Yes, that Time magazine. Sherraden will henceforth be forever linked with President Obama, Scott Brown, Glenn Beck, Oprah Winfrey and Lady Gaga. "Influence" apparently does not necessarily mean always using one's power for good, though Sherraden does operate on the more altruistic end of the scale.

Sherraden teaches at the Brown School of Social Work and is the director of the school's Center for Social Development. He is also a co-founder of the Global Assets Project, a foundation that seeks to help impoverished people in underdeveloped countries accumulate the sort of financial assets that most people in the U.S. take for granted: savings accounts, investment plans, retirement funds.

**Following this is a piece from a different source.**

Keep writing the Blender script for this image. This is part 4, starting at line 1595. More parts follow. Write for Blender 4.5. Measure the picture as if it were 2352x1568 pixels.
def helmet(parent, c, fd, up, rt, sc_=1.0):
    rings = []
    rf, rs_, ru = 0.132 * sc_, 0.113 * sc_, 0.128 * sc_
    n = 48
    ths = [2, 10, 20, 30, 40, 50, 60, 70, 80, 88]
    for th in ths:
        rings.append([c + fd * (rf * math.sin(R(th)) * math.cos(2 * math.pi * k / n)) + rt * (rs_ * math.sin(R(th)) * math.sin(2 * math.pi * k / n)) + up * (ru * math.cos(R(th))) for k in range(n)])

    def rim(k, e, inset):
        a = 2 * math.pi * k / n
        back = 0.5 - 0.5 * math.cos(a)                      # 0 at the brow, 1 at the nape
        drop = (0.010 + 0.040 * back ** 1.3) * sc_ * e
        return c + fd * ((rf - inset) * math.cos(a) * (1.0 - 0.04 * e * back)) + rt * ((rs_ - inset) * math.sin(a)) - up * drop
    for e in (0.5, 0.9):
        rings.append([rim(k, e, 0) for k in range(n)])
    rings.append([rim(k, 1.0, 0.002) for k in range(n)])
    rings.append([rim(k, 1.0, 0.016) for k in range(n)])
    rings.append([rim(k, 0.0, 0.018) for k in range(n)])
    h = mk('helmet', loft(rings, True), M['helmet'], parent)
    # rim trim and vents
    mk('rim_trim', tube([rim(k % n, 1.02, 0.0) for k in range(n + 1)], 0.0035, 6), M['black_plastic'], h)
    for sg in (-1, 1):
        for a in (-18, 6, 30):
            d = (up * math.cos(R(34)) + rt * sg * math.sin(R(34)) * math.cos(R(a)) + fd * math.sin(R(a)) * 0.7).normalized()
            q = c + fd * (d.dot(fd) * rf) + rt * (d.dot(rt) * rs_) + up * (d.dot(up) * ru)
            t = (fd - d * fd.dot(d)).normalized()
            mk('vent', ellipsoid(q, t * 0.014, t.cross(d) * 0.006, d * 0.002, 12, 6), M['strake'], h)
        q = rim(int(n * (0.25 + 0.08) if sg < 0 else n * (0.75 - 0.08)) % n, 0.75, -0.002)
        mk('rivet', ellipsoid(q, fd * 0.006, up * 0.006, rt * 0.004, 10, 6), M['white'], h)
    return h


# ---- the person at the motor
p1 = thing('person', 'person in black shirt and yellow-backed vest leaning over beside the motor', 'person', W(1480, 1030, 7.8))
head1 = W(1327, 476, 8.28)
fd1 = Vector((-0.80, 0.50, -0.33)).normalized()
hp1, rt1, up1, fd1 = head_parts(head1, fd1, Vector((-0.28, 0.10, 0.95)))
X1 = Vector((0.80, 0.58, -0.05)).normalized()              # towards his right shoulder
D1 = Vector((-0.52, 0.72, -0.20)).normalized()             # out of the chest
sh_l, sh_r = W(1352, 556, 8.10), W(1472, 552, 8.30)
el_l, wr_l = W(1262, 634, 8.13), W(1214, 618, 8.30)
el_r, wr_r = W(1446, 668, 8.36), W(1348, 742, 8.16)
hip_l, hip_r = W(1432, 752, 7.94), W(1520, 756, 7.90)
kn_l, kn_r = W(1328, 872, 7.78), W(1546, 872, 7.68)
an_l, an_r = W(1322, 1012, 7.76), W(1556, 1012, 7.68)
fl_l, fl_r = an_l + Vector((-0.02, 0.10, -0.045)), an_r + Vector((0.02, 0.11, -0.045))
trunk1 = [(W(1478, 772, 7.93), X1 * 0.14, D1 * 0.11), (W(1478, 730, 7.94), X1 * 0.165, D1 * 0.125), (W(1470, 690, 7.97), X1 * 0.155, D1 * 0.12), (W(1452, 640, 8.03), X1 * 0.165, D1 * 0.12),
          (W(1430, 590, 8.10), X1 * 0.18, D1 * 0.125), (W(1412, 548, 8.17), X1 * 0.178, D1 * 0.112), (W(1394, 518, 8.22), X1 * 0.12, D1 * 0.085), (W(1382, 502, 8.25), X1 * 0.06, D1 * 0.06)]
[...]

Writes Time in its citation:

Through this project, Sherraden, 61, a professor of social development at Washington University in St. Louis, Mo., is working to fulfill an ambitious vision: helping poor families accumulate sufficient funds to ride out hard times, buy the crop insurance that protects against drought and blight, insure homes so they can have not only a place to live but also the municipal services that come with a fixed address. He seeks a world in which success is a function of determination and merit, not privilege or political favor.

"Oh, that sounds very odd," Sherraden told St. Louis Public Radio when reporter Maria Altman asked him how it felt to be an influential person. "I think there could be thousands of people who could deserve to be on such a list, so it's a little bit arbitrary, but I'm glad to be on the list."

Sherraden has done considerable work within the U.S. as well. He has proposed legislation in Congress to provide every newborn child with a savings account under the assumption, borne out by his research, that a young person with savings is more likely to go to college. The legislation has not actually become a bill yet, but Sherraden told St. Louis Public Radio that he's received lots of support from both Republicans and Democrats.

Bipartisan support! Whoda thunk it? Another reason Sherraden belongs on Time's list.